(Goal): Check every line of the entries for "picture", and copy the lines that hold it.

(Exercise data):
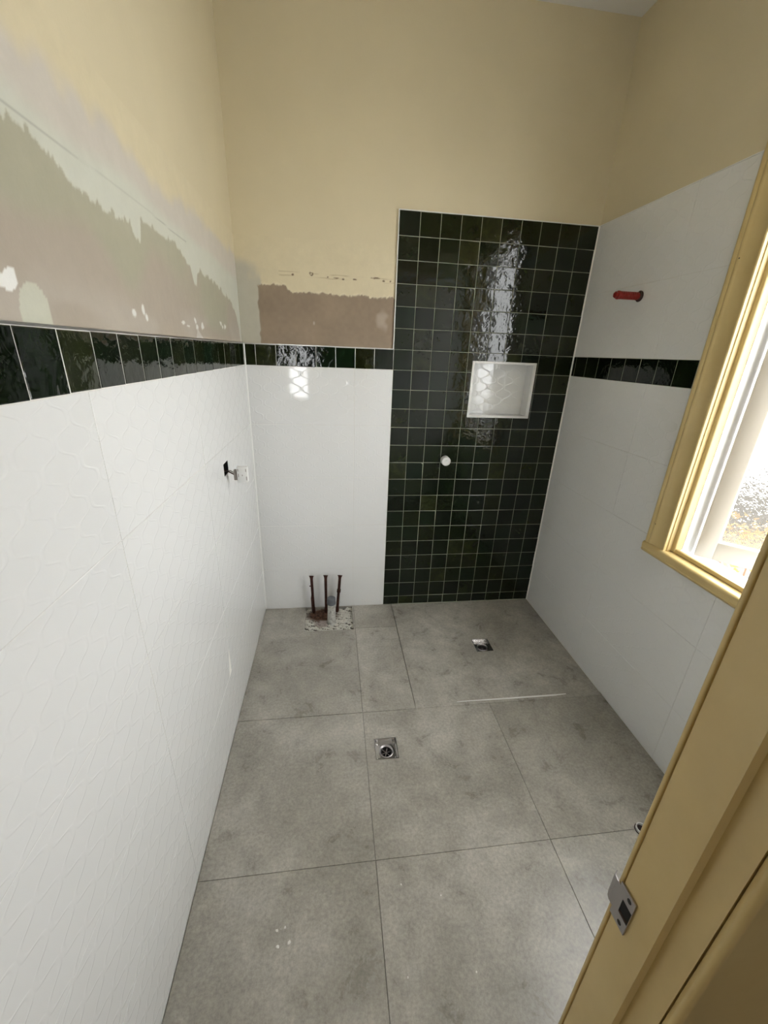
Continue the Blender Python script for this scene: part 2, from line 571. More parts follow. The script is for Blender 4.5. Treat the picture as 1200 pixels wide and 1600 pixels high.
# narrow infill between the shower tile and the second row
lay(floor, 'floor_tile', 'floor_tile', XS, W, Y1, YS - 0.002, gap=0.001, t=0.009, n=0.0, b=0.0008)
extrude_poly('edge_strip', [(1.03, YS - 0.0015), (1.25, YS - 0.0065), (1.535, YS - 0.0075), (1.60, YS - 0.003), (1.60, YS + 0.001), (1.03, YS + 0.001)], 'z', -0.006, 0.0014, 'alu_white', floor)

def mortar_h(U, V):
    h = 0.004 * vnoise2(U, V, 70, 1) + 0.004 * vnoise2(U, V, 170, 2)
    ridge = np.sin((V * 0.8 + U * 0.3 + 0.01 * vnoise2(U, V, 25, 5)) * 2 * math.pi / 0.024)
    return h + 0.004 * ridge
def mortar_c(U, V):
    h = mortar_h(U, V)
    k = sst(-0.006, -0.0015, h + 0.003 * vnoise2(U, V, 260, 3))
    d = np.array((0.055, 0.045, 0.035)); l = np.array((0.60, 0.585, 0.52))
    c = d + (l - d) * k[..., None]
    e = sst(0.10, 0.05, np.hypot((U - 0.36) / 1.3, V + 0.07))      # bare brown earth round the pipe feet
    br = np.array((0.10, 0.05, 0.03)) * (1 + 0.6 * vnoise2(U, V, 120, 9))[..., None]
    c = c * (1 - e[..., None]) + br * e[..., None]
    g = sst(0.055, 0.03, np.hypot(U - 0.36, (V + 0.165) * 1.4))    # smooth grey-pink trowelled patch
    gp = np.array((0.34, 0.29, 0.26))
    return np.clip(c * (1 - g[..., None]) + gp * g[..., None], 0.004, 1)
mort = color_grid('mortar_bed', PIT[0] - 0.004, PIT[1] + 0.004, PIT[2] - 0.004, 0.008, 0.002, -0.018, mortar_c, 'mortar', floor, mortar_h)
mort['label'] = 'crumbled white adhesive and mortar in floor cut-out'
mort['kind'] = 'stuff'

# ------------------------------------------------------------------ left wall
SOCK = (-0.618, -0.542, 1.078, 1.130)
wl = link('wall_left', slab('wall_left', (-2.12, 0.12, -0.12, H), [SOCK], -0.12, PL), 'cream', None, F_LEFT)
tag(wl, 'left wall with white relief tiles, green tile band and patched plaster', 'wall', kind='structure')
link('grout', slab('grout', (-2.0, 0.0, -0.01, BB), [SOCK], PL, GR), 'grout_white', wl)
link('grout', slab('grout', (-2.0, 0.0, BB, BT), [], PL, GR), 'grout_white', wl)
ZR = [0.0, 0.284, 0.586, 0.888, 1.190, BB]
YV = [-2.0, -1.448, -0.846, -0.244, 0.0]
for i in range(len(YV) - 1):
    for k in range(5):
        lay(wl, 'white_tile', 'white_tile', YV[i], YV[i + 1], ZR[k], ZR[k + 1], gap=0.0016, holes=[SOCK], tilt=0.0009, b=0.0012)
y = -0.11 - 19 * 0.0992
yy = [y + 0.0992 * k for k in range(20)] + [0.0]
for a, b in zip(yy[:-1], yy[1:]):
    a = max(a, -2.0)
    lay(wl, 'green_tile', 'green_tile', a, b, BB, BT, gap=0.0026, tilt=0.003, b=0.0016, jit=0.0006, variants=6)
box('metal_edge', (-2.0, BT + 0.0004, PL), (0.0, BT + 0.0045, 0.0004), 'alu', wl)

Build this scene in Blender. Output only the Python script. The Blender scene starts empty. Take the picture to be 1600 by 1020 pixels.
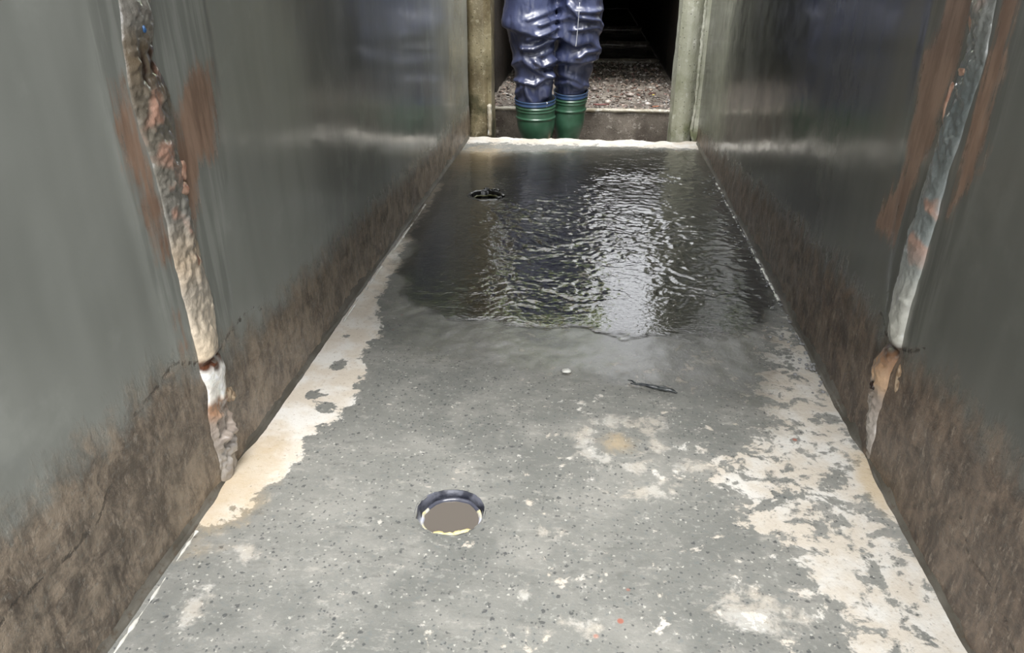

(Answer to this problem):
Continue the Blender Python script for this scene: part 2, from line 571. More parts follow. The script is for Blender 4.5. Treat the picture as 1200 pixels wide and 1600 pixels high.
Build this scene in Blender. Output only the Python script. The Blender scene starts empty. Take the picture to be 1600 by 1020 pixels.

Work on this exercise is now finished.